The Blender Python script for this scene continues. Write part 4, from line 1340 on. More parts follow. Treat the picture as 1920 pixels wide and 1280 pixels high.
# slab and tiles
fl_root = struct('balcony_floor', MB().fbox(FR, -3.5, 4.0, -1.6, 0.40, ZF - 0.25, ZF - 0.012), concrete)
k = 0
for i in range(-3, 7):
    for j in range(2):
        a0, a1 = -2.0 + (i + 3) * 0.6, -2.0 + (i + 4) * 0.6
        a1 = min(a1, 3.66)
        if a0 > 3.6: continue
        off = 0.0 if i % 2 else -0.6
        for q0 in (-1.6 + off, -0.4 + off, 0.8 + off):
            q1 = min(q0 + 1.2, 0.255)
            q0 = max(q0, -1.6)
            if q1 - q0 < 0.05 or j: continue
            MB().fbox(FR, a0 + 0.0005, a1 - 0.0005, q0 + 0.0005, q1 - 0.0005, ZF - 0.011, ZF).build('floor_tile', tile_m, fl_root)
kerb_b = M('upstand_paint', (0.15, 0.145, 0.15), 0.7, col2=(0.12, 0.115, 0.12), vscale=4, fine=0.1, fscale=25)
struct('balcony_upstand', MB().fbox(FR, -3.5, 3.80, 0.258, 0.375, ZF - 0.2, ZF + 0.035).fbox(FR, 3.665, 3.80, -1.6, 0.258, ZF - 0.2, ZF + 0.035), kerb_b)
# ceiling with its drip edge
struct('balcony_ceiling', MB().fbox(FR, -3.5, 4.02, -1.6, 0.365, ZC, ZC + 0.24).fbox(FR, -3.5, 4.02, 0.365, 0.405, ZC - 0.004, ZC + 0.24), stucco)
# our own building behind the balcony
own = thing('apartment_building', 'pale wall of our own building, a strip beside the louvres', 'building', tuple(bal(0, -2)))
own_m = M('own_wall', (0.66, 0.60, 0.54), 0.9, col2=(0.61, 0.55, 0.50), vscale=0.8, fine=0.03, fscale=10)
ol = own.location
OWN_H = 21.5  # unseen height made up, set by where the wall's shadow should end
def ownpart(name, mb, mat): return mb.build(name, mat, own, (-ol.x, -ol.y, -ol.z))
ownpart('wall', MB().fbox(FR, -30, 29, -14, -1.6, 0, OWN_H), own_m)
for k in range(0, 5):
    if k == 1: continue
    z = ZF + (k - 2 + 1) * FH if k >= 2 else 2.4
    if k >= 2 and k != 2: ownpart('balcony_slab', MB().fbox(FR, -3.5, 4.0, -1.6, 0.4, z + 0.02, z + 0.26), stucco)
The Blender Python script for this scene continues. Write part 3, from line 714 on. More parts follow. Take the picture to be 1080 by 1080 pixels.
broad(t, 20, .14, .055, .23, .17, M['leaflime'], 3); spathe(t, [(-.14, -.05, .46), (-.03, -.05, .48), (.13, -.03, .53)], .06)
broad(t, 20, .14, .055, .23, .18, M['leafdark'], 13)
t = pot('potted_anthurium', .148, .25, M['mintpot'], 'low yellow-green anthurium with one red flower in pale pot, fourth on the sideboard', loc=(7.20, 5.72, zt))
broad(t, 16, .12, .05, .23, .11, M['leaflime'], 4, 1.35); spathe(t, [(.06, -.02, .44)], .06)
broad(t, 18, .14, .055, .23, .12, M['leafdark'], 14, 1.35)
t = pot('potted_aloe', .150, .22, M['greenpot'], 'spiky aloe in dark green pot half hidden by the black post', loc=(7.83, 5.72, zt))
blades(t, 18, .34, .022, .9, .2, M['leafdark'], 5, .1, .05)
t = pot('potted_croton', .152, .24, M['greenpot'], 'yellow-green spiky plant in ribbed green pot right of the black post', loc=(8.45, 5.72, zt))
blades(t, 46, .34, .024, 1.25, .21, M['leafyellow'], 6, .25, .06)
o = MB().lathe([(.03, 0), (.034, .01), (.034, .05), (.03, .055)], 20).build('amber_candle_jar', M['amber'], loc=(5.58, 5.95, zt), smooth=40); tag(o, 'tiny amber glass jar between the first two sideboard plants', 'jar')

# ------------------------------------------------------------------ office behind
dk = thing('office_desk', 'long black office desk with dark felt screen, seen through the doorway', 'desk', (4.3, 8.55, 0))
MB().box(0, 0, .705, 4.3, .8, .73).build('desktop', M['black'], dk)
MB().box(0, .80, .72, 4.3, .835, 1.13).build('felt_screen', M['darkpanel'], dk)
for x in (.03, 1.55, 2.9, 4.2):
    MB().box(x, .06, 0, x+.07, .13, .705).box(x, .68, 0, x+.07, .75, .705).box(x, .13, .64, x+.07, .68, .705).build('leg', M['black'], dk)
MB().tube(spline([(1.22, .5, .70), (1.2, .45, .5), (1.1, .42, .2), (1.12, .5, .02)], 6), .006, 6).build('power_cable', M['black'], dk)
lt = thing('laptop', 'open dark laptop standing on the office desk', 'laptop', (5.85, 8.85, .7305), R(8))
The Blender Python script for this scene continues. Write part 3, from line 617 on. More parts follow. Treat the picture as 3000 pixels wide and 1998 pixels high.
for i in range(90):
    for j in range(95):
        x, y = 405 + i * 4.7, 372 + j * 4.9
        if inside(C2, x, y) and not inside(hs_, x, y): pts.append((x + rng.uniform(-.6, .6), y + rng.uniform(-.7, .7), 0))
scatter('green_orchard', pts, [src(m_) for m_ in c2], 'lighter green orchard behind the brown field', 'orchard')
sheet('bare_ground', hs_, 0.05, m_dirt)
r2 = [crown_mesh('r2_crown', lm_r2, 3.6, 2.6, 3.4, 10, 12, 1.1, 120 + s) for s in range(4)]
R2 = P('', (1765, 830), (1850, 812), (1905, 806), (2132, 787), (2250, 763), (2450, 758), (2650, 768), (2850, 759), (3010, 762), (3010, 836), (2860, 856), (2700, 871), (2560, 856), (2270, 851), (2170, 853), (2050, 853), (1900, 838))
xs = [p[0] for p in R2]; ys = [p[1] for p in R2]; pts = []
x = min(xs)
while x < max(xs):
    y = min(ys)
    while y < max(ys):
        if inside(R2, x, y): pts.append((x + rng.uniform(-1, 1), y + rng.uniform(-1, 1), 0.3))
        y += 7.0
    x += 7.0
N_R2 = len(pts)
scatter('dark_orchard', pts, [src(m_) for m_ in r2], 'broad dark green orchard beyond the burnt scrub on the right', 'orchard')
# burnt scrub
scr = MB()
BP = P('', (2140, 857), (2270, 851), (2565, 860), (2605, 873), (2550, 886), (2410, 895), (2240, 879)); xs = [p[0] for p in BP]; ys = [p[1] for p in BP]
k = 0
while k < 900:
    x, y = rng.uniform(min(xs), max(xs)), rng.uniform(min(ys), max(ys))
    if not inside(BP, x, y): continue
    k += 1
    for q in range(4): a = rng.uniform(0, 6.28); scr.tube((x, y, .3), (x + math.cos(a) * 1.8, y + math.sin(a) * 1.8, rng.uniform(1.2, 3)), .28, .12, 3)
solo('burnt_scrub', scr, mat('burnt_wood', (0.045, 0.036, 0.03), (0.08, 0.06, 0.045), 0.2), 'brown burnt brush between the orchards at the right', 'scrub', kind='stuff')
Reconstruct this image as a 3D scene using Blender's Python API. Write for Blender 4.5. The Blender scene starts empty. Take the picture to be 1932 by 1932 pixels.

---

All of the material above needs to be retyped word for word.

The Blender Python script for this scene continues. Write part 4, from line 1340 on. More parts follow. Treat the picture as 1920 pixels wide and 1280 pixels high.
# slab and tiles
fl_root = struct('balcony_floor', MB().fbox(FR, -3.5, 4.0, -1.6, 0.40, ZF - 0.25, ZF - 0.012), concrete)
k = 0
for i in range(-3, 7):
    for j in range(2):
        a0, a1 = -2.0 + (i + 3) * 0.6, -2.0 + (i + 4) * 0.6
        a1 = min(a1, 3.66)
        if a0 > 3.6: continue
        off = 0.0 if i % 2 else -0.6
        for q0 in (-1.6 + off, -0.4 + off, 0.8 + off):
            q1 = min(q0 + 1.2, 0.255)
            q0 = max(q0, -1.6)
            if q1 - q0 < 0.05 or j: continue
            MB().fbox(FR, a0 + 0.0005, a1 - 0.0005, q0 + 0.0005, q1 - 0.0005, ZF - 0.011, ZF).build('floor_tile', tile_m, fl_root)
kerb_b = M('upstand_paint', (0.15, 0.145, 0.15), 0.7, col2=(0.12, 0.115, 0.12), vscale=4, fine=0.1, fscale=25)
struct('balcony_upstand', MB().fbox(FR, -3.5, 3.80, 0.258, 0.375, ZF - 0.2, ZF + 0.035).fbox(FR, 3.665, 3.80, -1.6, 0.258, ZF - 0.2, ZF + 0.035), kerb_b)
# ceiling with its drip edge
struct('balcony_ceiling', MB().fbox(FR, -3.5, 4.02, -1.6, 0.365, ZC, ZC + 0.24).fbox(FR, -3.5, 4.02, 0.365, 0.405, ZC - 0.004, ZC + 0.24), stucco)
# our own building behind the balcony
own = thing('apartment_building', 'pale wall of our own building, a strip beside the louvres', 'building', tuple(bal(0, -2)))
own_m = M('own_wall', (0.66, 0.60, 0.54), 0.9, col2=(0.61, 0.55, 0.50), vscale=0.8, fine=0.03, fscale=10)
ol = own.location
OWN_H = 21.5  # unseen height made up, set by where the wall's shadow should end
def ownpart(name, mb, mat): return mb.build(name, mat, own, (-ol.x, -ol.y, -ol.z))
ownpart('wall', MB().fbox(FR, -30, 29, -14, -1.6, 0, OWN_H), own_m)
for k in range(0, 5):
    if k == 1: continue
    z = ZF + (k - 2 + 1) * FH if k >= 2 else 2.4
    if k >= 2 and k != 2: ownpart('balcony_slab', MB().fbox(FR, -3.5, 4.0, -1.6, 0.4, z + 0.02, z + 0.26), stucco)
The Blender Python script for this scene continues. Write part 3, from line 714 on. More parts follow. Take the picture to be 1080 by 1080 pixels.
broad(t, 20, .14, .055, .23, .17, M['leaflime'], 3); spathe(t, [(-.14, -.05, .46), (-.03, -.05, .48), (.13, -.03, .53)], .06)
broad(t, 20, .14, .055, .23, .18, M['leafdark'], 13)
t = pot('potted_anthurium', .148, .25, M['mintpot'], 'low yellow-green anthurium with one red flower in pale pot, fourth on the sideboard', loc=(7.20, 5.72, zt))
broad(t, 16, .12, .05, .23, .11, M['leaflime'], 4, 1.35); spathe(t, [(.06, -.02, .44)], .06)
broad(t, 18, .14, .055, .23, .12, M['leafdark'], 14, 1.35)
t = pot('potted_aloe', .150, .22, M['greenpot'], 'spiky aloe in dark green pot half hidden by the black post', loc=(7.83, 5.72, zt))
blades(t, 18, .34, .022, .9, .2, M['leafdark'], 5, .1, .05)
t = pot('potted_croton', .152, .24, M['greenpot'], 'yellow-green spiky plant in ribbed green pot right of the black post', loc=(8.45, 5.72, zt))
blades(t, 46, .34, .024, 1.25, .21, M['leafyellow'], 6, .25, .06)
o = MB().lathe([(.03, 0), (.034, .01), (.034, .05), (.03, .055)], 20).build('amber_candle_jar', M['amber'], loc=(5.58, 5.95, zt), smooth=40); tag(o, 'tiny amber glass jar between the first two sideboard plants', 'jar')

# ------------------------------------------------------------------ office behind
dk = thing('office_desk', 'long black office desk with dark felt screen, seen through the doorway', 'desk', (4.3, 8.55, 0))
MB().box(0, 0, .705, 4.3, .8, .73).build('desktop', M['black'], dk)
MB().box(0, .80, .72, 4.3, .835, 1.13).build('felt_screen', M['darkpanel'], dk)
for x in (.03, 1.55, 2.9, 4.2):
    MB().box(x, .06, 0, x+.07, .13, .705).box(x, .68, 0, x+.07, .75, .705).box(x, .13, .64, x+.07, .68, .705).build('leg', M['black'], dk)
MB().tube(spline([(1.22, .5, .70), (1.2, .45, .5), (1.1, .42, .2), (1.12, .5, .02)], 6), .006, 6).build('power_cable', M['black'], dk)
lt = thing('laptop', 'open dark laptop standing on the office desk', 'laptop', (5.85, 8.85, .7305), R(8))
The Blender Python script for this scene continues. Write part 3, from line 617 on. More parts follow. Treat the picture as 3000 pixels wide and 1998 pixels high.
for i in range(90):
    for j in range(95):
        x, y = 405 + i * 4.7, 372 + j * 4.9
        if inside(C2, x, y) and not inside(hs_, x, y): pts.append((x + rng.uniform(-.6, .6), y + rng.uniform(-.7, .7), 0))
scatter('green_orchard', pts, [src(m_) for m_ in c2], 'lighter green orchard behind the brown field', 'orchard')
sheet('bare_ground', hs_, 0.05, m_dirt)
r2 = [crown_mesh('r2_crown', lm_r2, 3.6, 2.6, 3.4, 10, 12, 1.1, 120 + s) for s in range(4)]
R2 = P('', (1765, 830), (1850, 812), (1905, 806), (2132, 787), (2250, 763), (2450, 758), (2650, 768), (2850, 759), (3010, 762), (3010, 836), (2860, 856), (2700, 871), (2560, 856), (2270, 851), (2170, 853), (2050, 853), (1900, 838))
xs = [p[0] for p in R2]; ys = [p[1] for p in R2]; pts = []
x = min(xs)
while x < max(xs):
    y = min(ys)
    while y < max(ys):
        if inside(R2, x, y): pts.append((x + rng.uniform(-1, 1), y + rng.uniform(-1, 1), 0.3))
        y += 7.0
    x += 7.0
N_R2 = len(pts)
scatter('dark_orchard', pts, [src(m_) for m_ in r2], 'broad dark green orchard beyond the burnt scrub on the right', 'orchard')
# burnt scrub
scr = MB()
BP = P('', (2140, 857), (2270, 851), (2565, 860), (2605, 873), (2550, 886), (2410, 895), (2240, 879)); xs = [p[0] for p in BP]; ys = [p[1] for p in BP]
k = 0
while k < 900:
    x, y = rng.uniform(min(xs), max(xs)), rng.uniform(min(ys), max(ys))
    if not inside(BP, x, y): continue
    k += 1
    for q in range(4): a = rng.uniform(0, 6.28); scr.tube((x, y, .3), (x + math.cos(a) * 1.8, y + math.sin(a) * 1.8, rng.uniform(1.2, 3)), .28, .12, 3)
solo('burnt_scrub', scr, mat('burnt_wood', (0.045, 0.036, 0.03), (0.08, 0.06, 0.045), 0.2), 'brown burnt brush between the orchards at the right', 'scrub', kind='stuff')
Reconstruct this image as a 3D scene using Blender's Python API. Write for Blender 4.5. The Blender scene starts empty. Take the picture to be 1932 by 1932 pixels.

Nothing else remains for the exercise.